The higher risk of financial crises both lower the trend and raise the volatility of output, requiring more bank capital. I do not believe that the Fed models accurately account for “financial crises” and the deleveraging effect. The effects of a negative shock to nominal income are not linear since debt is denominated in nominal terms.
I realize nothing new under the sun here; there are various reasons why the FOMC thinks 1.75% is the optimal inflation rate, these arguments among them. I think instead it’s not 1.75% inflation, its 1.75% nominal income as a floor, that’s necessary to prevent a financial crisis.
I know these points has been made here before… I just am just lamenting and it seems like a point worth hammering home over and over as the Euro crumbles: it’s not just about the trend or the Phillips curve – poor nominal income growth is a recipe for a financial crisis because debt is in nominal terms.

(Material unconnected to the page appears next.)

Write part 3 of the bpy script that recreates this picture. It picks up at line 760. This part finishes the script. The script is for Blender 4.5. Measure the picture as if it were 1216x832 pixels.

Poor nominal income growth leads to higher volatility of output (isn’t this one of the lessons of the gold standard?) because financial crises (deleveraging) become more frequent events. Poor nominal income growth makes balance-of-payments adjustments painful (because they likely require deflation).
I think there is a false sense of comfort that the economy has “bottomed out.” Another significant shock would require yet another round of higher unemployment and deleveraging and potential bank failures. Yes, things can get far worse.
27. November 2011 at 12:32
dwb, Very good point. I plan to post something on the euro crisis relatively soon.